When it comes to demolishing buildings, there are almost as many ways to take them apart as put them up. We knock them down, blow them to bits, and build machines to take them apart. But what about a robot that eats buildings? Omer Haciomeroglu of Sweden’s Umeå Institute of Design has come up with the concept ERO concrete de-construction robot, which uses high-pressure water jets to strip concrete from rebar and recycle it on the spot.

Reinforced concrete consists of concrete poured on a mesh of steel rebar. This provides a great deal of strength, but it also makes demolition a slow, difficult process involving a great deal of smashing, bashing, and crushing. This brute force method is even used by advanced demolition robots that rely on jack hammers and shovels. The end result is a process that requires huge amounts of power, lengthy separation of crushed concrete and twisted rebar, and the machinery and transportation to achieve this.

There’s also a great deal of water involved because fire hoses are needed to continually douse the area to suppress dust. At the end, the waste material still needs to be transported out of town for disposal or to recycling at depots where the concrete and the last of the rebar need to be separated and the concrete crushed for reuse.

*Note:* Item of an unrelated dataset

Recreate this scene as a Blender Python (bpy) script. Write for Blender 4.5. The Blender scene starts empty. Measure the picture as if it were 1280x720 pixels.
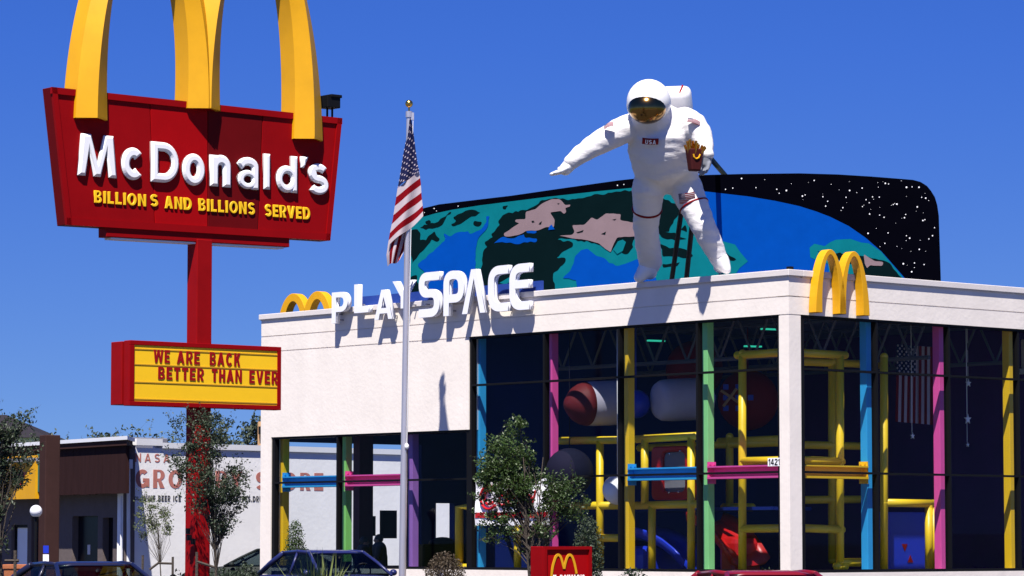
import bpy, bmesh, math, random
from mathutils import Vector, Matrix
random.seed(7)
sc = bpy.context.scene
COL = sc.collection
R = math.radians

# ------------------------------------------------------------------ camera, light, exposure
F = 4060.0                      # focal length in 1280-wide pixels
EYE = Vector((0, 0, 1.6))
TILT = math.atan((676 - 360) / F)
cd = bpy.data.cameras.new('camera'); cam = bpy.data.objects.new('camera', cd); COL.objects.link(cam)
cd.sensor_width = 36; cd.lens = 36 * F / 1280; cd.clip_start = 0.5; cd.clip_end = 6000
cam.location = EYE; cam.rotation_euler = (math.pi / 2 + TILT, 0, 0)
sc.camera = cam

SUN_EL, SUN_AZ = R(60), R(11)   # sun behind the viewer, a little to the left
SUN = Vector((-math.sin(SUN_AZ) * math.cos(SUN_EL), -math.cos(SUN_AZ) * math.cos(SUN_EL), math.sin(SUN_EL)))
w = bpy.data.worlds.new('World'); sc.world = w; w.use_nodes = True
nt = w.node_tree; nt.nodes.clear()
sky = nt.nodes.new('ShaderNodeTexSky'); sky.sky_type = 'NISHITA'; sky.sun_disc = False
sky.sun_elevation = SUN_EL; sky.sun_rotation = math.atan2(SUN.x, SUN.y)
sky.altitude = 1200; sky.air_density = 1.0; sky.dust_density = 0.0; sky.ozone_density = 4.0
tc = nt.nodes.new('ShaderNodeTexCoord')
mp = nt.nodes.new('ShaderNodeVectorMath'); mp.operation = 'ADD'; mp.inputs[1].default_value = (0, 0, 0.085)
nm = nt.nodes.new('ShaderNodeVectorMath'); nm.operation = 'NORMALIZE'
hs = nt.nodes.new('ShaderNodeHueSaturation'); hs.inputs['Saturation'].default_value = 1.3; hs.inputs['Hue'].default_value = 0.52
bg = nt.nodes.new('ShaderNodeBackground'); bg.inputs['Strength'].default_value = 0.05
wo = nt.nodes.new('ShaderNodeOutputWorld')
nt.links.new(tc.outputs['Generated'], mp.inputs[0]); nt.links.new(mp.outputs[0], nm.inputs[0])
nt.links.new(nm.outputs[0], sky.inputs['Vector']); nt.links.new(sky.outputs[0], hs.inputs['Color'])
tint = nt.nodes.new('ShaderNodeMix'); tint.data_type = 'RGBA'; tint.blend_type = 'MULTIPLY'; tint.inputs['Factor'].default_value = 1
tint.inputs['B'].default_value = (.84, 1.0, 1.36, 1); sz = nt.nodes.new('ShaderNodeSeparateXYZ'); mr_ = nt.nodes.new('ShaderNodeMapRange'); mr_.inputs[1].default_value = .02; mr_.inputs[2].default_value = .15
mr_.inputs[3].default_value = .25; mr_.inputs[4].default_value = 1.0
nt.links.new(tc.outputs['Generated'], sz.inputs[0]); nt.links.new(sz.outputs[2], mr_.inputs[0]); nt.links.new(mr_.outputs[0], tint.inputs['Factor'])
nt.links.new(hs.outputs[0], tint.inputs['A']); nt.links.new(tint.outputs['Result'], bg.inputs['Color']); nt.links.new(bg.outputs[0], wo.inputs[0])
sd = bpy.data.lights.new('sun', 'SUN'); sd.energy = 5.0; sd.angle = R(0.53); sd.color = (1, 0.95, 0.87)
so = bpy.data.objects.new('sun', sd); COL.objects.link(so); so.location = (0, -20, 60)
so.rotation_euler = (-SUN).to_track_quat('-Z', 'Y').to_euler()
sc.view_settings.view_transform = 'Standard'; sc.view_settings.look = 'None'
sc.view_settings.exposure = 0.92; sc.view_settings.gamma = 1
sc.cycles.max_bounces = 8; sc.cycles.transparent_max_bounces = 16

# ------------------------------------------------------------------ helpers
Z = Vector((0, 0, 1))
def ray(px, py):
    a = (px - 640) / F; b = (360 - py) / F
    return Vector((a, math.cos(TILT) - b * math.sin(TILT), math.sin(TILT) + b * math.cos(TILT)))
def P(px, py, Y):
    d = ray(px, py); return EYE + d * (Y / d.y)
class Plane:
    """vertical plane: origin o, horizontal axis a (to the right as seen), outward normal n = a x Z"""
    def __init__(s, o, a):
        s.o = Vector(o); s.a = Vector(a).normalized(); s.n = s.a.cross(Z)
    def hit(s, px, py, d=0.0):
        r = ray(px, py); q = s.o + s.n * d
        t = (q - EYE).dot(s.n) / r.dot(s.n)
        p = EYE + r * t - s.o
        return p.dot(s.a), p.z
    def pt(s, x, z, d=0.0):
        return s.o + s.a * x + s.n * d + Z * z
    def at(s, px, py, d=0.0):
        x, z = s.hit(px, py, d); return s.pt(x, z, d)
    def mat(s, d=0.0):
        p = s.pt(0, 0, d)
        return Matrix(((s.a.x, 0, s.n.x, p.x), (s.a.y, 0, s.n.y, p.y), (s.a.z, 1, s.n.z, p.z), (0, 0, 0, 1)))

def hexa(bm, c):
    v = [bm.verts.new(p) for p in c]
    for f in ((0, 1, 2, 3), (7, 6, 5, 4), (0, 4, 5, 1), (1, 5, 6, 2), (2, 6, 7, 3), (3, 7, 4, 0)):
        bm.faces.new([v[i] for i in f])
def pbox(bm, pl, x0, x1, z0, z1, d0, d1):
    hexa(bm, [pl.pt(x0, z0, d1), pl.pt(x1, z0, d1), pl.pt(x1, z1, d1), pl.pt(x0, z1, d1),
              pl.pt(x0, z0, d0), pl.pt(x1, z0, d0), pl.pt(x1, z1, d0), pl.pt(x0, z1, d0)])
def box(bm, c, sx, sy, sz, rz=0.0):
    m = Matrix.Translation(c) @ Matrix.Rotation(rz, 4, 'Z')
    q = [m @ Vector((x * sx / 2, y * sy / 2, z * sz / 2)) for z in (-1, 1) for x, y in ((-1, -1), (1, -1), (1, 1), (-1, 1))]
    hexa(bm, q)
def tube(bm, pts, rad, n=10, cap=True):
    pts = [Vector(p) for p in pts]
    if not hasattr(rad, '__len__'): rad = [rad] * len(pts)
    rings = []; prev = None
    for i, p in enumerate(pts):
        t = (pts[min(i + 1, len(pts) - 1)] - pts[max(i - 1, 0)])
        if t.length < 1e-9: t = Vector((0, 0, 1))
        t.normalize()
        if prev is None:
            u = t.cross(Vector((0, 0, 1)) if abs(t.z) < 0.9 else Vector((1, 0, 0))).normalized()
        else:
            u = (prev - t * prev.dot(t)).normalized()
        prev = u; v = t.cross(u)
        rings.append([bm.verts.new(p + (u * math.cos(2 * math.pi * k / n) + v * math.sin(2 * math.pi * k / n)) * rad[i]) for k in range(n)])
    for a, b in zip(rings, rings[1:]):
        for k in range(n):
            bm.faces.new((a[k], a[(k + 1) % n], b[(k + 1) % n], b[k]))
    if cap and n > 2:
        bm.faces.new(rings[0][::-1]); bm.faces.new(rings[-1])
def ball(bm, c, r, sx=1, sy=1, sz=1, seg=20, rot=None):
    m = Matrix.Translation(c) @ (rot if rot else Matrix()) @ Matrix.Diagonal((sx, sy, sz, 1))
    bmesh.ops.create_uvsphere(bm, u_segments=seg, v_segments=max(8, seg // 2), radius=r, matrix=m)
def BM(): return bmesh.new()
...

ERO is a winning concept design in the Student Designs category of the 2013 International Design Excellence Award and replaces several machines with a single autonomous robot type. It demolishes buildings by eating or “erasing” them section by section and layer by layer with an articulated arm equipped with a water-jet/vacuum head.

In operations, a fleet of EROs would be be deployed at a demolition site. The robots would move about on omni-directional tracks developed by Osaka University. These are cylindrical treads that propel the robot forward and back like a caterpillar tractor or rotate on their axis to make the robot crab sideways. According to Haciomeroglu, this allows ERO to dispense with hydraulic stabilizers and simplifies design.

The robots would scan the site, plan out their own routes, and then fan out to erase the building. They would do this by means of hydro demolition. This is a technique currently used for repairing reinforced concrete structures. EROS uses high-pressure water jets to hammer into the cracks in the concrete, pulverizing it and stripping it away by means of a vacuum system. What’s left is clean rebar that even has the rust stripped off. The more or less intact steel can be easily cut up for reuse or sent off for scrap.

Meanwhile, the water is recycled by a centrifugal decanter to separate it from the solids and the stripped concrete is separated into aggregate and cement and bagged by ERO, while turbulence dynamos reclaim part of the energy used in the process. The resulting bagged and labelled material is sent directly to concrete pre-cast stations nearby to produce new building blocks.